"Russia is Ruled by the Mafia...and Putin" - This is the Kind of Rhetoric That US Senators Use

"Russia is Ruled by the Mafia...and Putin" - This is the Kind of Rhetoric That US Senators Use

60 Minutes — hot on the trail, we have little time left.

A US senator, John Kennedy (not a relative of his famous namesake), had a remarkable interview with CNN upon his return to Washington. He finally shared his impressions. They are awful. Almost a week later he finally concluded that our political philosophy is like a mafia's. He attacked our lifestyle, took a strange attitude towards our foreign minister, was ambiguous about Putin, let's listen to him.

«I also was able to draw some conclusions about Russia basing on what Russians say about their political system. They don't want anything. It's all about Putin. Russians don't have a political philosophy. What's the political philosophy of the mafia? It's all about money and power. And there's no free press. We've got to be very very firm, dealing with Putin is like hand-feeding a shark. You can do it, but you have to do it very very carefully. We can't trust Putin, we must contain him.»

—Zakhar, why are we making nice with them? They aren't up for a dialogue. Both upper and lower chambers of our parliament received them, The Foreign Minister talked to them, and then they say such things. They have no intention of solving issues. They just come to call us names.

—I can't but remember our MPs who gave them a round of applause.

—Not all of the MPs!

—Yes, there's one who didn't. What shall we do to them?

Zakhar Prilepin, writer:

—I can't understand those people. The more I observe and interact with various European elites, the more I'm convinced that Russia is the most «European» country in the world. I mean, broadminded, religiously tolerant, peaceful, diplomatic and so on. The lady who's interviewing him looks scared by the bullshit he's saying. Our press is free. We're fine, unlike you with a manifest psychological disorder.

—To make the case for the free press, let's speak about political disability and Putin-shark.

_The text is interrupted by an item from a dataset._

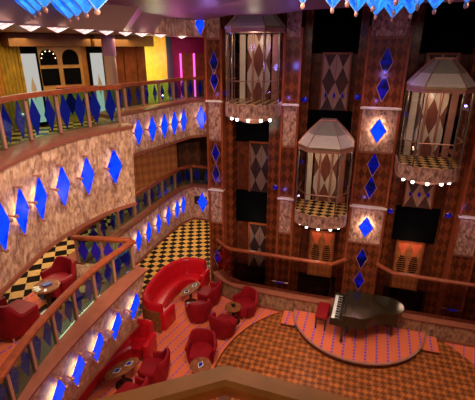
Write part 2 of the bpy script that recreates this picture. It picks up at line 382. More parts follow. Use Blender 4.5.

Dmitry Nekrasov, political analyst:

—Well, why hand-feed a shark? I don't consider it to be very reasonable… It's just silly. It's always a pleasure to speak about the freedom of the press on a state-owned channel. It has certain limits here.

—Then push them.

—Why? Everything here is beyond the limits. Applause, for example.

—Let's face it: Has anybody ever told you what to say? Or prohibited you to say something? Imposed any restrictions on you?

—No.

—Why do you say such things then?

—But we want to follow up on this topic. We understand everything.

—We've never faced it.

—Who has then?

—I have no idea.

Nikolay Starikov, «Patriots of the Great Fatherland»:

—Mind the surname of the senator speaking.

—Speak for yourself, OK?

—This is another Kennedy.

—Yes, this is another Kennedy, but the previous Kennedy took a stand against American establishment and came to a sad end. Since then, all of the Kennedys have been holier than the Pope and the most hawkish hardliners.

—They aren't relatives.

—He uses bad phrases. As a writer, I'd advise him to write books using such expressions. He's just a namesake.

Sergey Stankevich, politician:

—Let's touch upon Kennedy. Indeed, this John Kennedy has nothing to do with the wonderful Irish Kennedy family from Massachusetts.

—Yes, but the sniper might be unaware of it, so he's holier than the Pope just to be on the safe side.

—Wait a second. The John Kennedy who died in Dallas could have told you much more about the mafia because both his father and grandfather were prominent figures in Irish mafia. As for this Kennedy, despite his age of 66, he entered the Senate only a year ago, so we can call him a novice, Novichok in the literal sense of the word. He has no important political background. The past 17 years of his life were all about money. The motto «money and power are essential» is about him. He was Louisiana’s chief tax and financial official. His exaggerated vision of the role of money in politics stems from this. It's fine that he says such things. He is a novice, quite a helpless novice. Whereas other senators who also visited Russia…

—You just ate that poor senator for breakfast.

—Let them come here. Nobody promised that talking to them would look like a Sunday-school picnic. Let them come for a direct and serious debate.

—And we'll give them another round of applause.

—We'll applaud only for those who speak well of us and want to make friends with us. The thing is when Trump comes we'll see what he…

—He won't arrive here, but in Helsinki.

—Yes, in Helsinki, but still, he'll arrive in Europe. It's not we who'll come to the US, but he'll come to Europe. Thus, it's important. The motto of the meeting can be as follows. We found out that we have differences.

—Yes, we do, but we also hope that the meeting will be constructive. And figure out what these differences are, about this mafia, why Putin is a shark, etc.

Breaking news! All of the children and the coach have been rescued from that terrible cave! Thank God!